I have been reimbursing actual expenses under an accountable plan. The description above appears to include depreciation?
Yes! Reimbursing Actual expenses was fine!
I addressed the depreciation because you asked in your original question how to handle depreciation.
The corporation does not need to recognize depreciation because it was not a corporate vehicle.
Your basis is reduced by a "Depreciation Equivalent" which is simply a calculation using mileage x an IRS pre-determined rate for the time period(s) the vehicle was being used for business.
OK not sure if I totally follow. Can the S-corp re-imburse the depreciation equivalent in addition to the actual expenses under the accountable plan? This in turn reduces the basis on the vehicle?

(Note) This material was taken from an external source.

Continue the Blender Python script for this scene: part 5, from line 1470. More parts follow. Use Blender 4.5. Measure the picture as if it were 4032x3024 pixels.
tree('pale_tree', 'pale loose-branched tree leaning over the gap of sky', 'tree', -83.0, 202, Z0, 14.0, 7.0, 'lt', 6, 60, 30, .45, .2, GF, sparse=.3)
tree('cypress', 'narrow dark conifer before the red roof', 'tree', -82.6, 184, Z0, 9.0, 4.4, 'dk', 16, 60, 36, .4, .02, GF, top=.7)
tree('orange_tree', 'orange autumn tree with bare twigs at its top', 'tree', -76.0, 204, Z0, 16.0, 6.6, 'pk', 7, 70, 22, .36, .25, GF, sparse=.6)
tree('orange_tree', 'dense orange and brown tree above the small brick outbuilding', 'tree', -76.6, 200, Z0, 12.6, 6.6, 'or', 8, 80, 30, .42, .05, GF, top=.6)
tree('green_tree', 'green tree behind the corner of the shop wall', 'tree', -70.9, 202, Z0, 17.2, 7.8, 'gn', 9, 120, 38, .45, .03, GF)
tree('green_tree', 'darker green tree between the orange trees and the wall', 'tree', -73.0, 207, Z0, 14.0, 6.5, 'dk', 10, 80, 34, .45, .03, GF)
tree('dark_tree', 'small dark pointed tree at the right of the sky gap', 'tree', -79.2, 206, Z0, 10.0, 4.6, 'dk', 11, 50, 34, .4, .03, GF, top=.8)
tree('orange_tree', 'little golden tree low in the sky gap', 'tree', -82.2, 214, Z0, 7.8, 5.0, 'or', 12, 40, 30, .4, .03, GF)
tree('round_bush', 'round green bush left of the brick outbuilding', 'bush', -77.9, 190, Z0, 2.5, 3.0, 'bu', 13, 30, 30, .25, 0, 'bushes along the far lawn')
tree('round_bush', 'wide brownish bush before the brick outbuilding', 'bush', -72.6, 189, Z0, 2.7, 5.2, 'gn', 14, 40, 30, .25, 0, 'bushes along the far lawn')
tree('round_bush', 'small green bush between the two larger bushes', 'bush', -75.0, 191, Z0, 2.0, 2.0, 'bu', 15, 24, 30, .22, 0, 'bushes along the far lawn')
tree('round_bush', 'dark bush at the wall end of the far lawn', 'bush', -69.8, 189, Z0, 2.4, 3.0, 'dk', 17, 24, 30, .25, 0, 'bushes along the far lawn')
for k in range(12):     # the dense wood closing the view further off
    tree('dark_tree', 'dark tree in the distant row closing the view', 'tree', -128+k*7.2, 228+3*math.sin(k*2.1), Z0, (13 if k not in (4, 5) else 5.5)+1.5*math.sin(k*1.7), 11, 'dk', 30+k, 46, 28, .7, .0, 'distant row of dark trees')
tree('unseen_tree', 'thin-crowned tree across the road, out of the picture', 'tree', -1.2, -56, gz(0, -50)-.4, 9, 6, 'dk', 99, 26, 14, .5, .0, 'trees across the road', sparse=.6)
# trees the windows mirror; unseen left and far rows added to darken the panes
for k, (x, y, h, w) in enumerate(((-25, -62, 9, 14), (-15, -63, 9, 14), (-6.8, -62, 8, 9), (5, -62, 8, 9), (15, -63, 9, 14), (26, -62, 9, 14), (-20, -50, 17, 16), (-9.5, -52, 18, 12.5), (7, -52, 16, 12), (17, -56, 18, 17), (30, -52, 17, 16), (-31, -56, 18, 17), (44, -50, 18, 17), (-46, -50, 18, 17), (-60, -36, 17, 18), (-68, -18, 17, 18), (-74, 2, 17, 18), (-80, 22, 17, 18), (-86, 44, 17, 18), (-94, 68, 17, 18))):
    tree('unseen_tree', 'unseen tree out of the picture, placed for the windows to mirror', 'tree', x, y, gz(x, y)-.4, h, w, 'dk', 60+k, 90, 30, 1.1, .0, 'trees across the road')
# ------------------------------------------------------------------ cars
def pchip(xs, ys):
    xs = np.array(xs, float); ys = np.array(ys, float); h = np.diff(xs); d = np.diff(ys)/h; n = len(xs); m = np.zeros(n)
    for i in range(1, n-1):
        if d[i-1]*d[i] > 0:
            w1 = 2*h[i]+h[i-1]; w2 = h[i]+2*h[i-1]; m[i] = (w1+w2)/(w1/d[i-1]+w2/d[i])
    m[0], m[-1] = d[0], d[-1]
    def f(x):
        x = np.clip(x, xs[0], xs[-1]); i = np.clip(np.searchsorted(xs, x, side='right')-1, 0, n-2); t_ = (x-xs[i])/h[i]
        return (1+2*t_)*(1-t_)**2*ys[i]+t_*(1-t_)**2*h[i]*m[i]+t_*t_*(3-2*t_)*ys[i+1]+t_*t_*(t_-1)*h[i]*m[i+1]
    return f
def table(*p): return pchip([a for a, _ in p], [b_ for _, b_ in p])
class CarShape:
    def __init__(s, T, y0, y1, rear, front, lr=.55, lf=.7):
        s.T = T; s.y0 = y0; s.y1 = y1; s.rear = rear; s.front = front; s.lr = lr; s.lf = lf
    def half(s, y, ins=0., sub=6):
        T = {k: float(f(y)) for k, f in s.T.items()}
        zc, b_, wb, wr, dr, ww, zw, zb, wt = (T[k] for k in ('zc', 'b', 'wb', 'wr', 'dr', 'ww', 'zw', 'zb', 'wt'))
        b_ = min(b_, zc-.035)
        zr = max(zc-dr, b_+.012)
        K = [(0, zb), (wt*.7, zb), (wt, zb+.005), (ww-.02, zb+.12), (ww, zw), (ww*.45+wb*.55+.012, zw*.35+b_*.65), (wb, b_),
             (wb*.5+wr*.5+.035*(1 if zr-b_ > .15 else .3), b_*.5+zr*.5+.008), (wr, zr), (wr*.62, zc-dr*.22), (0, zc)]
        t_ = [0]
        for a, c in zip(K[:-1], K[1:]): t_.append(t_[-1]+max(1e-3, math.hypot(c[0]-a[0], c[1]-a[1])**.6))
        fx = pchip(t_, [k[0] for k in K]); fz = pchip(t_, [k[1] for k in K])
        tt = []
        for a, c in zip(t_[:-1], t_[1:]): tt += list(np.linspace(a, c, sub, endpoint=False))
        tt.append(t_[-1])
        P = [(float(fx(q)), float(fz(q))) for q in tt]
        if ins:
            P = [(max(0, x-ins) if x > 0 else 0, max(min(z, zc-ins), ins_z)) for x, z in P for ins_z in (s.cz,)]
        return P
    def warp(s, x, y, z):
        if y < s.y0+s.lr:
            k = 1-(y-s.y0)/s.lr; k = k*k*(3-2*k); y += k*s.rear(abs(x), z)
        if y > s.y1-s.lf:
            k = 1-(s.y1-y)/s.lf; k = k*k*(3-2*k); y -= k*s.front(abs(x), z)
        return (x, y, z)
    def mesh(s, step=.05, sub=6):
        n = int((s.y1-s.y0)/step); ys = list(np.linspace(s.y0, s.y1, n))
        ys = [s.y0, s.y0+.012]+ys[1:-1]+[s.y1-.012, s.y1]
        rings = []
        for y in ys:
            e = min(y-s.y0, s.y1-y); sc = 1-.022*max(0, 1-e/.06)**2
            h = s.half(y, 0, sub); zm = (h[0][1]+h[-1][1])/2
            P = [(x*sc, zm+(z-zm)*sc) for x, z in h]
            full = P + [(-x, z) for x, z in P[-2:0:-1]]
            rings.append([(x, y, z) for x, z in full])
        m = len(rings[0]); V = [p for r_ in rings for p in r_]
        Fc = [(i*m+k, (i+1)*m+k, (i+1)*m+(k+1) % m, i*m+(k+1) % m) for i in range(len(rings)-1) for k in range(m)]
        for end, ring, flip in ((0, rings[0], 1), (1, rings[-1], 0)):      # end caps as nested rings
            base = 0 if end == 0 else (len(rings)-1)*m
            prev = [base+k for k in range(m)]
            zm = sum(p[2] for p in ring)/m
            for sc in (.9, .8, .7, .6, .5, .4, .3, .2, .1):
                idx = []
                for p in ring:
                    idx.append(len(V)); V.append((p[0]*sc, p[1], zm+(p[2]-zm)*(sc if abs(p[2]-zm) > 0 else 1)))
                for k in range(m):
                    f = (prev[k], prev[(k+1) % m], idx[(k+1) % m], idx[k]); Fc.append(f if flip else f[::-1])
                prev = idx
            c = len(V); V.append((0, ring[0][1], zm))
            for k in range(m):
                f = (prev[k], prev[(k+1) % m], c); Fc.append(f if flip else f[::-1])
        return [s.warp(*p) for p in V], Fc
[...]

No. The transaction with the corporation was handled correctly. Under the Accountable Plan all of the business use was already reimbursed in full.
There was no depreciation taken because this vehicle was not owned by the corporation. However, the reduction in basis would have been handled in a similar manner if the vehicle had been owned by the corporation, depreciated, then transferred to you, with a reduced basis because of the depreciation.
You are reducing your personal basis because of the business use of the vehicle.
The reduction in basis for you will not have any tax consequence until the vehicle is sold. At that time you will have a lower basis in the vehicle because it was used for business for a period of time.
OK got it thank you so much for clarifying!